Um dia todos os Festivais de música serão realmente diferentes... terão uma cláusula em que o participante AUTORIZA (ou não!) a doação de seu CD -- com sua obra gravada com tanto esmêro e carinho -- para as Rádios locais das Cidades onde os tais festivais se realizam. O famoso lá das Gerais teve mais de 1.300 músicas (ou artistas/Bandas) inscritas. Imaginem a injeção de NOVIDADES na programação das Rádios, "engessadas" entre o rap paulista, o funk carioca e o besteirol nascido lá pelos lados da Bahia, Ceará e quejandos, preservando-se evidentemente todos os direitos autorais que, me parece, só os grandes nomes da MPB recebem.

Querem um bom exemplo de desperdício? Por volta de 2003/4 salvo engano a Rádio Cultura FM teve a feliz idéia de um "festival" via ondas de rádio... inscreveram-se 230 ou 240 obras, das quais selecionaram apenas 45 autores, apresentados 3 a 3 durante 2 semanas. Os quase 200 CDs não classificados "foram pro lixo" (ou pro Arquivo) e a própria Rádio estatal -- nesse Pará tão... diferente -- até onde sei jamais tocou (depois do "festival") nenhum deles e muito menos os 30 outros eliminados na fase semifinal.

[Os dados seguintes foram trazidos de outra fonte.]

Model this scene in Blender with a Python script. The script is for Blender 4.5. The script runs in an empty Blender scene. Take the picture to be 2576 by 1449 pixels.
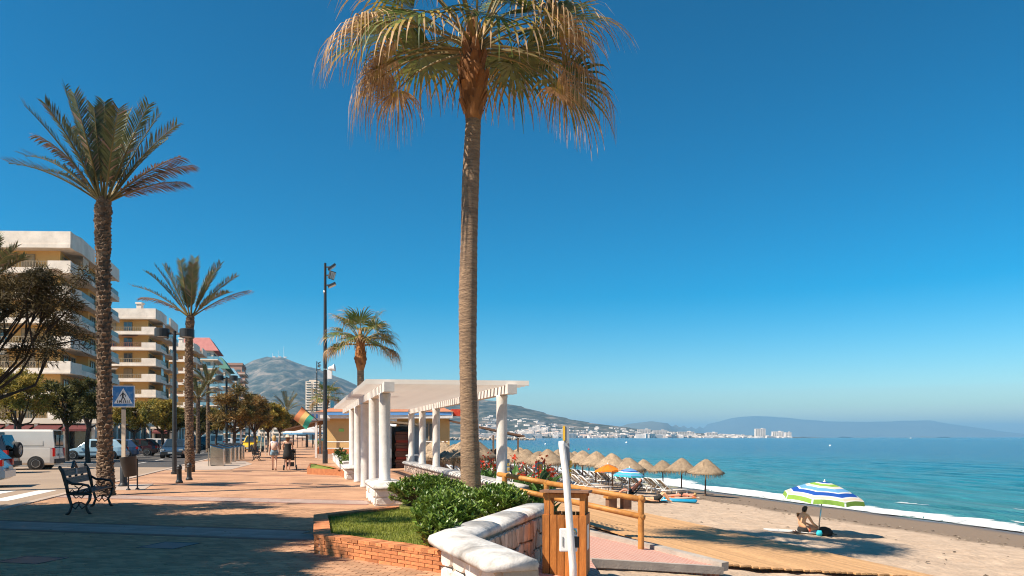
import bpy, bmesh, math, random
from mathutils import Vector, Matrix, noise

# ------------------------------------------------------------------ camera, sky, sun, exposure
scene = bpy.context.scene
COL = scene.collection
R = math.radians
CAMZ = 1.6
FPX, CX, HY = 1840.0, 1288.0, 1100.0          # measured on a 2576 px wide view of the photograph
cam_d = bpy.data.cameras.new("camera")
cam = bpy.data.objects.new("camera", cam_d)
COL.objects.link(cam)
cam.location = (0, 0, CAMZ)
cam.rotation_euler = (R(90), 0, 0)
cam_d.sensor_width = 36
cam_d.lens = FPX / 2576 * 36
cam_d.shift_y = (HY - 724.5) / 2576
cam_d.clip_start = 0.1
cam_d.clip_end = 120000
scene.camera = cam

SUN_EL, SUN_TH = R(49), R(30)                 # elevation; how far behind the camera's left the sun stands
SUN_DIR = Vector((math.cos(SUN_TH) * math.cos(SUN_EL), math.sin(SUN_TH) * math.cos(SUN_EL), -math.sin(SUN_EL)))
world = bpy.data.worlds.new("World")
scene.world = world
world.use_nodes = True
wn = world.node_tree.nodes
bg = wn["Background"]
sky = wn.new("ShaderNodeTexSky")
sky.sky_type = 'NISHITA'
sky.sun_disc = False
sky.sun_elevation = SUN_EL
sky.sun_rotation = math.atan2(-SUN_DIR.x, -SUN_DIR.y)
sky.altitude = 0
sky.air_density = 1.0
sky.dust_density = 0.35
sky.ozone_density = 3.0
hs = wn.new("ShaderNodeHueSaturation")
hs.inputs['Hue'].default_value = 0.483
hs.inputs['Saturation'].default_value = 1.42
hs.inputs['Value'].default_value = 0.70
gm = wn.new('ShaderNodeGamma')
gm.inputs[1].default_value = 1.4
world.node_tree.links.new(sky.outputs[0], gm.inputs[0])
world.node_tree.links.new(gm.outputs[0], hs.inputs['Color'])
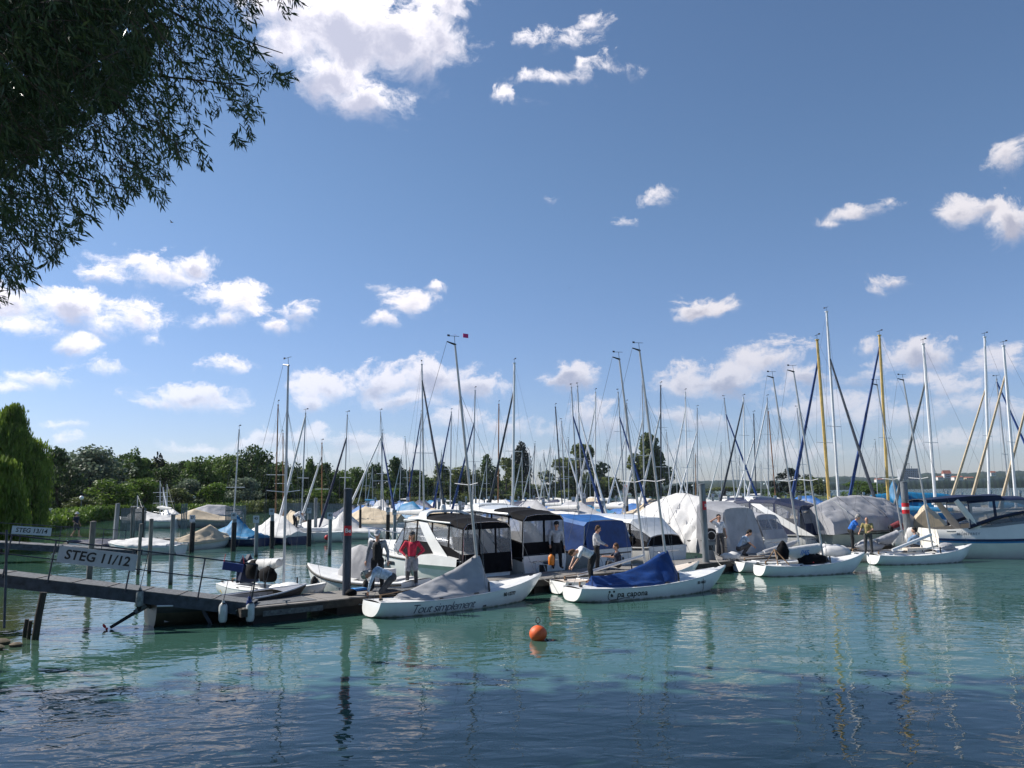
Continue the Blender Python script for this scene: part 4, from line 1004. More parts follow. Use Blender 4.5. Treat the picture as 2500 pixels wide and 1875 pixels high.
for i, (u0, u1, vt) in enumerate([(1466, 1480, 1188), (1482, 1500, 1186), (1502, 1520, 1189), (1523, 1545, 1184), (1548, 1562, 1190), (1566, 1582, 1188)]):
    house('%s red roofed house from the left behind the masts' % ['first', 'second', 'third', 'fourth', 'fifth', 'sixth'][i], u0, u1, vt, 1199, 760, [WH, M['tbeige'], WH, mat('brick', (.3, .14, .10), .85, .2, .3), WH, CON][i], group='red roofed houses behind the masts')
house('dark grey flat block rising behind the red roofs', 1484, 1498, 1176, 1198, 1000, CON, False, 4, 4, 'apartment_block', 'building')

# the air over the lake
mb = MB(); mb.box((0, 1800, 57), (6400, 4000, 116)); hz_ = mb.build('haze', None); hz_.data.materials.clear()
hm_ = bpy.data.materials.new('haze'); hm_.use_nodes = True; hm_.node_tree.nodes.clear(); pv = hm_.node_tree.nodes.new('ShaderNodeVolumePrincipled'); pv.inputs['Color'].default_value = (.80, .87, 1.0, 1); pv.inputs['Density'].default_value = .00005; pv.inputs['Anisotropy'].default_value = .3
ho = hm_.node_tree.nodes.new('ShaderNodeOutputMaterial'); hm_.node_tree.links.new(pv.outputs[0], ho.inputs['Volume']); hz_.data.materials.append(hm_); tag(hz_, 'thin blue haze over the lake', None, None, 'stuff')
# ================================================================== TREES
def base_at(u, back=8.0):
    us = [p[0] for p in shore_px]; Y = np.interp(u, us, [p.y for p in SH]) + back; p = DP(u, 1200, float(Y)); return Vector((p.x, float(Y), .3))
def px_tree(label, u, vt, w, shape, leaf, seed, back=10, n=2600, size=.05, name='tree', cat='tree', group='trees along the far left shore', loc=None):
    b = loc or base_at(u, back); h = DP(u, vt, b.y).z - b.z; wm_ = w / F * b.y
    return tree(label, b, h * 1.04, wm_ * 1.55, shape, leaf, seed, n, size, group, name, cat)
TL = [('dark fir behind the weeping willows', 140, 1098, 74, 'round', 'dark', 1, 34), ('big silver grey willow left of the bare topped tree', 218, 1094, 150, 'round', 'silver', 2, 26), ('thin topped tree between silver willow and dark cedar', 330, 1100, 80, 'airy', 'green', 3, 28),
 ('dark cedar peak behind the green trees', 384, 1104, 56, 'cone', 'conif', 4, 42), ('green tree below the dark cedar', 400, 1134, 90, 'round', 'dark', 5, 26), ('bright bush at the left end of the shore', 268, 1166, 110, 'bush', 'bright', 6, 8), ('rounded bright tree left of the moored masts', 352, 1156, 84, 'bush', 'bright', 7, 9),
 ('broad green tree right of the cedar', 486, 1114, 96, 'round', 'green', 8, 30), ('second broad green tree right of the cedar', 548, 1116, 90, 'round', 'green', 9, 32), ('tallest dark green tree in the middle of the shore', 612, 1086, 92, 'round', 'dark', 10, 30),
 ('silver bush under the broad green trees', 462, 1168, 66, 'bush', 'silver', 11, 12), ('olive bush left of the tall keelboat mast', 524, 1178, 64, 'bush', 'bright', 12, 8), ('silver bush right of the olive bush', 600, 1160, 72, 'bush', 'silver', 13, 12), ('dark bush at the shoreline behind the blue tent', 430, 1190, 70, 'bush', 'olive', 14, 7),
 ('green tree filling the gap behind the silver willow', 300, 1138, 110, 'round', 'dark', 15, 36), ('low green bush by the left lamp', 205, 1210, 70, 'bush', 'olive', 16, 6), ('tree behind the brown masts', 668, 1124, 84, 'round', 'green', 17, 30), ('dark conifer tip behind the brown masts', 698, 1120, 30, 'cone', 'conif', 18, 40),
 ('green tree right of the brown masts', 722, 1132, 60, 'round', 'dark', 19, 24), ('thin tree between the masts', 756, 1126, 46, 'tall', 'green', 20, 24), ('round dark tree left of the big pylon', 786, 1132, 68, 'round', 'dark', 21, 26), ('low tree behind the big pylon', 828, 1150, 64, 'round', 'green', 22, 20), ('bright bush behind the big pylon', 770, 1190, 84, 'bush', 'bright', 23, 8),
 ('low tree right of the big pylon', 866, 1144, 56, 'round', 'green', 24, 22), ('dark tree above the blue covers', 912, 1134, 62, 'round', 'dark', 25, 24), ('tall round tree over the first cruiser', 966, 1126, 62, 'tall', 'dark', 26, 24), ('olive bush over the first cruiser', 880, 1186, 80, 'bush', 'olive', 27, 8), ('bright bush under the tall round tree', 950, 1190, 80, 'bush', 'bright', 28, 8),
 ('low wood right of the tall round tree', 1020, 1164, 60, 'round', 'dark', 29, 20), ('silvery tree left of the leaning keelboat mast', 1074, 1134, 68, 'tall', 'olive', 30, 20), ('silvery tree right of the leaning keelboat mast', 1130, 1138, 72, 'round', 'olive', 31, 20), ('dark pointed tree left of the brown mast', 1188, 1116, 62, 'tall', 'dark', 32, 20),
 ('airy willow left of the poplar', 1236, 1110, 70, 'airy', 'olive', 33, 18), ('low bushes under the poplar', 1290, 1184, 80, 'bush', 'dark', 34, 10), ('bush between the keelboat mast and the poplar', 1180, 1190, 84, 'bush', 'olive', 35, 6), ('tall thin poplar above the second cruiser', 1273, 1080, 50, 'poplar', 'conif', 36, 14)]
for a in TL:
    lb, u, vt, w, shp, lf, sd, bk = a; big = w > 80
    px_tree(lb, u, vt, w, shp, lf, sd, bk, 7000 if shp == 'poplar' else 5200 if big else 3000, (.036 if big else .048) * (.8 if shp in ('airy', 'poplar') else 1), 'poplar' if shp == 'poplar' else 'bush' if shp == 'bush' else 'conifer' if shp == 'cone' else 'tree', 'bush' if shp == 'bush' else 'tree')
_k = {}
for i in range(27):
    u = 128 + i * 44; vt = float(np.interp(u, [120, 220, 380, 480, 600, 680, 800, 900, 1000, 1100, 1300], [1112, 1108, 1120, 1126, 1108, 1134, 1146, 1156, 1152, 1160, 1176])) + rng0.uniform(-5, 9)
    where = 'left of the silver mast' if u < 570 else 'left of the big pylon' if u < 845 else 'behind the first cruiser' if u < 1090 else 'under the poplar'; j = _k.get(where, 0); _k[where] = j + 1
    px_tree('%s tree from the left in the back row %s' % (['first', 'second', 'third', 'fourth', 'fifth', 'sixth', 'seventh', 'eighth', 'ninth', 'tenth', 'eleventh'][j], where), u, vt, 84, 'round', ['dark', 'green', 'olive', 'dark'][i % 4], 60 + i % 5, 44, 3600, .045, group='back row of trees on the far shore')
for (lb, u, vt, w, shp, lf, sd, vb) in [('big loose willow behind the blue canopy boat', 1416, 1086, 108, 'round', 'olive', 40, 1216), ('tall willow behind the pair of keelboat masts', 1588, 1074, 84, 'tall', 'olive', 41, 1214), ('low dark wood left of the middle pylon', 1680, 1178, 90, 'bush', 'dark', 42, 1213),
   ('low green bushes right of the middle pylon', 1770, 1188, 90, 'bush', 'olive', 43, 1213), ('dark spreading pine behind the navy canopy', 1934, 1140, 84, 'airy', 'conif', 44, 1214), ('light green bush right of the spreading pine', 1984, 1162, 66, 'bush', 'olive', 45, 1215), ('round dark bush between the yellow masts', 2108, 1170, 84, 'bush', 'green', 46, 1215),
   ('low bush left of the red roofed houses', 1345, 1192, 60, 'bush', 'dark', 47, 1214), ('low bush right of the tall willow', 1640, 1194, 50, 'bush', 'green', 48, 1213), ('low bush in front of the dark wood', 1840, 1192, 80, 'bush', 'dark', 49, 1213), ('small bush right of the round dark bush', 2160, 1188, 40, 'bush', 'green', 50, 1215), ('low bush left of the spreading pine', 1900, 1190, 50, 'bush', 'green', 51, 1214)]:
    b = P(u, vb - 2, .3); px_tree(lb, u, vt, w, shp, lf, sd, n=8500 if u in (1416, 1588) else 4200, size=.052 if u in (1416, 1588) else .036, name='bush' if shp == 'bush' else 'pine' if 'pine' in lb else 'tree', cat='bush' if shp == 'bush' else 'tree', group='trees on the spit of land', loc=b)
for lb, u, v, h, w, sd, Y in [('tall weeping willow at the left edge', 22, 1300, 0, 0, 1, 76), ('small bright weeping willow at the left edge', -5, 1330, 0, 0, 2, 52)]:
    b = P(u, 1206, 3); b = DP(u, 1210, Y); b.z = .3; vt, wp = ((1000, 205), (1126, 150))[sd - 1]; weeping(lb, b, DP(u, vt, Y).z * 1.1, wp / F * Y, sd, 1900 if sd == 1 else 1300)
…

A finalíssima aconteceu à beira-rio, no famoso Ver-o-Peso... numa Banda instrumental, dos 5 músicos teriam faltado 2 segundo fofocas nos Jornais, mas as regras exigiam a reprodução exata do que fôra gravado no CD inscrito. "Rasgou-se" o Regulamento e a Banda levou o troféu de Melhor Arranjo.

Por falar em arranjo, no único festival oficial em terras ananins (maio/set. 1989) alertei à Direção que certa Banda jovem fizera plágio, sua música era uma "versão" usando toda a melodia de "Flores Astrais", do Sêcos & Molhados. Os jovens não só venceram (?!) o Festival "Espaço Aberto para o seu Talento" como também levaram o troféu de Melhor Arranjo. Com um certo "Tio Bolão" no Júri, fiz irada carta aos Jornais de Belém chamando o evento de "palhaçada".

A História mundial existe hoje porque alguém a contou, oralmente ou por escrito. Conto as minhas estórias, sobre Festivais, nos textos "Os Micos que vivi" e no futuro artigo "Se não me falha a Memória", enquanto as "formigas" da MPB são "massacradas" pelos "tamanduás" que criam as Regras dos tais Festivais.